Feyzi Açıkalın

Hekimler iki yönlü kıskaçta

25 Eylül 2020 Cuma

Aslında kıskaç iki yönlü değil, birbirinin devamı olarak ilerliyor. Ülkeye egemen olan dinci kapitalizmin gereği olarak, sağlık emekçileri yine hizaya sokulmak isteniyor. 

Dengeleri alt üst eden küresel salgına hazırlıksız yakalanan siyasi irade, liderinden bağımsız bir kriz yönetimi sergileyemiyor. Gerçekleri halkına anlatmayı ahlaki ve mesleki bir görev sayan hekimler devreye girip iktidarın oyunlarını bozunca hedef noktasına konuluyor. Saldırı için de iktidarın ortakçısı olan MHP görev alıyor. 

Bir plan doğrultusunda gelişen linç kampanyası doğal olarak halkı ve en önemlisi sağlık kurumlarını etkiliyor. Siyasi aktörün hedef göstermesinden cesaret alan halk, böylesi bir felaket döneminde canları pahasına çalışan hekimlere fiziki saldırıda bulunabiliyor.

Daha da önemlisi, hekimlerin çalıştığı kurumlar yani hastahanelerdeki yönetimler, aklınıza gelebilecek her türlü yöntem ile, siyasetin cesaretlendirmesi gereğince çalışanlarına baskı uyguluyor.

Bu yöntemlerden birisi olan “mobbing”, yani “psikolojik şiddet” ile sağlık çalışanlarını bezdiriyorlar. Daha da ötesi, uyguladıkları “cinsiyet ayrımcılığı” ile kadınları bastırmaya, onları yıldırmaya çalışıyorlar.

Siyasi iradenin atadığı belli olan niteliksiz, beceriksiz, liyakatsız yöneticiler çalıştığı kurumda gerekli eşgüdümü sağlayıp, küresel salgını yöresel ölçekte yönetemeyince, hıncını sağlık çalışanından alıyor. 
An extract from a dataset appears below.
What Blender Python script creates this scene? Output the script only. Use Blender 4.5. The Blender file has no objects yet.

Misal, zaten sırf siyaset böyle istedi diye hibrit bir anlayışla kurumsallaşan ve yönetilen Alanya Eğitim ve Araştırma Hastanesi’ndeki YÖK’ bağlı “hoca!” yöneticiler, canla başla çalışan Sağlık Bakanlığı sağlık personeline mobbing uygulayabiliyor. Bir gurup anestezi uzmanı kadını, “Altın Kızlar” diye alaycı bir ifade ile adlandırıp onları geçici görev ile, o dalda uzman fazlası olan bir ilçeye gönderebiliyorlar. Dört anestezi uzmanı istifa etmek durumunda kalıyor.
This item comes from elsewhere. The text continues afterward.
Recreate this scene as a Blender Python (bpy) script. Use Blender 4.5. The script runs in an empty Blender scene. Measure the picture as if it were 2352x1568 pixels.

Salgın nedeniyle ile yoğun virüs bulaşı tehlikesi altında çalışan reanimasyon odasındaki uzmanları, kendileri için PCR testi istediler diye asi olarak niteleyebiliyorlar. Bu konuda da güçleri, nedense yalnızca kadın uzmanlara yetiyor.

Olayı şöyle toparlıyorum; hani siyasi ağız “Alanya’daki üniversitelere sahip çıkalım” diyor ya, işte tam da sahip çıkmanın zamanıdır. Çünkü Alanya’da bankalardan başlayarak hastahanelere kadar uzanan, çalışanlarının çoğunluğunun şehir dışından geldiği değerli insanlar örgütlü bir çatı altında toplanmıyorlar. Alanya halkından, şehrin sorunlarından bağımsız, kendi içlerinde yalıtılmış bir yaşam sürüyorlar. Şehirle organik bir bağ kurma gereğini hissetmiyorlar. Ama bir yardıma ihtiyaçları olduğunda da arkalarında onları destekleyecek kimseyi bulamıyorlar.
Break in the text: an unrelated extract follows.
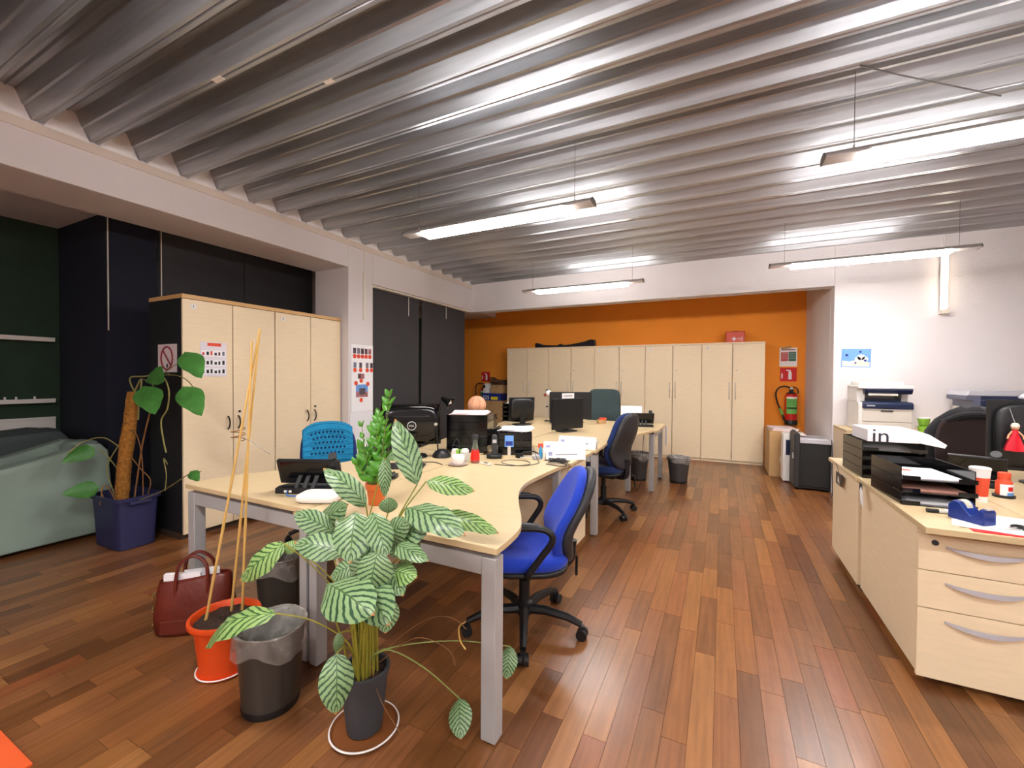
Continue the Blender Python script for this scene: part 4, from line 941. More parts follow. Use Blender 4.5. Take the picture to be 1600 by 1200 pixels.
def letter_trays(label, loc, rotz, nt_, W=0.27, D=0.36, pitch=0.062, m=BLACKG, contents=(), group='letter tray stacks'):
    t = thing('letter_trays', label, 'letter tray', loc, rotz, group)
    for k in range(nt_):
        z = k * pitch; b = MB()
        b.box(-W / 2, W / 2, -D / 2, D / 2, z, z + 0.004); b.box(-W / 2, -W / 2 + 0.004, -D / 2 + 0.02, D / 2, z, z + pitch - 0.0015); b.box(W / 2 - 0.004, W / 2, -D / 2 + 0.02, D / 2, z, z + pitch - 0.0015)
        b.box(-W / 2, W / 2, D / 2 - 0.004, D / 2, z, z + pitch - 0.0015)
        b.box(-W / 2, -W / 4, -D / 2, -D / 2 + 0.004, z, z + 0.022); b.box(W / 4, W / 2, -D / 2, -D / 2 + 0.004, z, z + 0.022)
        tr = b.build('tray', m, t, bevel=0.0015)
        for x in (-W / 2 + 0.02, W / 2 - 0.02):
            for y in (-D / 2 + 0.05, D / 2 - 0.04): MB().box(x - 0.008, x + 0.008, y - 0.008, y + 0.008, z + pitch - 0.012, z + pitch + 0.001).build('stack_peg', m, tr) if k < nt_ - 1 else None
    return t
def paper_sheet(label, loc, rotz, W=0.21, D=0.297, th=0.004, m=PAPER, name='paper_stack', lines=0, tilt=(0, 0), group=None, cat='paper', skew=0.0, red=False):
    t = thing(name, label, cat, loc, rotz, group)
    t.rotation_euler = (tilt[0], tilt[1], rotz)
    ns = 4
    for k in range(ns):
        a = (k - 1.5) * skew
        B(-W / 2, W / 2, -D / 2, D / 2, th * k / ns, th * (k + 0.96) / ns).build('sheet', m, t, rot=(0, 0, a))
    for q in range(lines):
        B(-W * 0.36, W * (0.36 if q % 3 else 0.1), -0.0018, 0.0018, 0, 0.0003).build('printed_line', INK, t, loc=(0, D * 0.36 - q * D * 0.72 / max(1, lines), th))
    if red: MB().lathe([(0.03, 0), (0.001, 0.0003)], n=16).build('red_stamp', CORAL, t, loc=(-W * 0.2, D * 0.2, th))
    return t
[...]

Onun için, siyasi iktidara muhalefet geliştirmekten uzak olan yerel medya ya da başka mecralardan destek aramaksızın, örgütlü bir çatı altında ve halka dayanarak yükseltilen bir savaşımın dışında bir başka çözüm görülmüyor. İşte bu noktada, Alanya’daki demokrat kitlenin ALKÜ’deki hekimlerin haklı mücadelesine sahip çıkarak ön alması, güç birliğinin ancak böyle sağlanabileceğinin gösterilebilmesi gerekiyor.